===== Information shown

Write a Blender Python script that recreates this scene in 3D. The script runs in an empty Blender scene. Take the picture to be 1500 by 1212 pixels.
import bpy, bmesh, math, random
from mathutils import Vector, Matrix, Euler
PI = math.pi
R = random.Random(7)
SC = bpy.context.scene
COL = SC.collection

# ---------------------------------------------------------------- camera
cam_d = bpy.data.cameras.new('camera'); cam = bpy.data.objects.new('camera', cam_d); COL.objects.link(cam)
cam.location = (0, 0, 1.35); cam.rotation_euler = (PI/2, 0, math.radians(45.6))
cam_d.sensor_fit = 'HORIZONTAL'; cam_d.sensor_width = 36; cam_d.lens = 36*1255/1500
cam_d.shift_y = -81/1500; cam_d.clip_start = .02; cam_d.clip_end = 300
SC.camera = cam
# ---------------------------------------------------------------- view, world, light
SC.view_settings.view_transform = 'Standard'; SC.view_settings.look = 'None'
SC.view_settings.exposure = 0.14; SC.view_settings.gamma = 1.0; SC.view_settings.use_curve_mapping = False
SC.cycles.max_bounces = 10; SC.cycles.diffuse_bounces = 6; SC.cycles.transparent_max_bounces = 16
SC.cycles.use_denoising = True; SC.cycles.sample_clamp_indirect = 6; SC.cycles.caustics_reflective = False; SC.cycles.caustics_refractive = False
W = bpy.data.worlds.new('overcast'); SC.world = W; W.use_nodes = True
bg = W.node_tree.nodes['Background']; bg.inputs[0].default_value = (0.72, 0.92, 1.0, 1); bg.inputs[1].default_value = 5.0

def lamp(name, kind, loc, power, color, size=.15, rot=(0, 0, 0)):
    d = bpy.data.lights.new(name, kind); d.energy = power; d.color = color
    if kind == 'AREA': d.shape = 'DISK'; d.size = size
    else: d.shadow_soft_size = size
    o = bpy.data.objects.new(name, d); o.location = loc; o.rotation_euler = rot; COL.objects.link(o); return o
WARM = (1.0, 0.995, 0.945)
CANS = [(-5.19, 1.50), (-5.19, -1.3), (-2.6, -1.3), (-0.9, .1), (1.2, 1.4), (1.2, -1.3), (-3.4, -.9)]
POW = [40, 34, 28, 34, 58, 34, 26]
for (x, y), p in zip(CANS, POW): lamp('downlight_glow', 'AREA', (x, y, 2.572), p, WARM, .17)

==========

> Task goal: Retype the material above, line by line, exactly.

> Solution:
Write a Blender Python script that recreates this scene in 3D. The script runs in an empty Blender scene. Take the picture to be 1500 by 1212 pixels.
import bpy, bmesh, math, random
from mathutils import Vector, Matrix, Euler
PI = math.pi
R = random.Random(7)
SC = bpy.context.scene
COL = SC.collection

# ---------------------------------------------------------------- camera
cam_d = bpy.data.cameras.new('camera'); cam = bpy.data.objects.new('camera', cam_d); COL.objects.link(cam)
cam.location = (0, 0, 1.35); cam.rotation_euler = (PI/2, 0, math.radians(45.6))
cam_d.sensor_fit = 'HORIZONTAL'; cam_d.sensor_width = 36; cam_d.lens = 36*1255/1500
cam_d.shift_y = -81/1500; cam_d.clip_start = .02; cam_d.clip_end = 300
SC.camera = cam
# ---------------------------------------------------------------- view, world, light
SC.view_settings.view_transform = 'Standard'; SC.view_settings.look = 'None'
SC.view_settings.exposure = 0.14; SC.view_settings.gamma = 1.0; SC.view_settings.use_curve_mapping = False
SC.cycles.max_bounces = 10; SC.cycles.diffuse_bounces = 6; SC.cycles.transparent_max_bounces = 16
SC.cycles.use_denoising = True; SC.cycles.sample_clamp_indirect = 6; SC.cycles.caustics_reflective = False; SC.cycles.caustics_refractive = False
W = bpy.data.worlds.new('overcast'); SC.world = W; W.use_nodes = True
bg = W.node_tree.nodes['Background']; bg.inputs[0].default_value = (0.72, 0.92, 1.0, 1); bg.inputs[1].default_value = 5.0

def lamp(name, kind, loc, power, color, size=.15, rot=(0, 0, 0)):
    d = bpy.data.lights.new(name, kind); d.energy = power; d.color = color
    if kind == 'AREA': d.shape = 'DISK'; d.size = size
    else: d.shadow_soft_size = size
    o = bpy.data.objects.new(name, d); o.location = loc; o.rotation_euler = rot; COL.objects.link(o); return o
WARM = (1.0, 0.995, 0.945)
CANS = [(-5.19, 1.50), (-5.19, -1.3), (-2.6, -1.3), (-0.9, .1), (1.2, 1.4), (1.2, -1.3), (-3.4, -.9)]
POW = [40, 34, 28, 34, 58, 34, 26]
for (x, y), p in zip(CANS, POW): lamp('downlight_glow', 'AREA', (x, y, 2.572), p, WARM, .17)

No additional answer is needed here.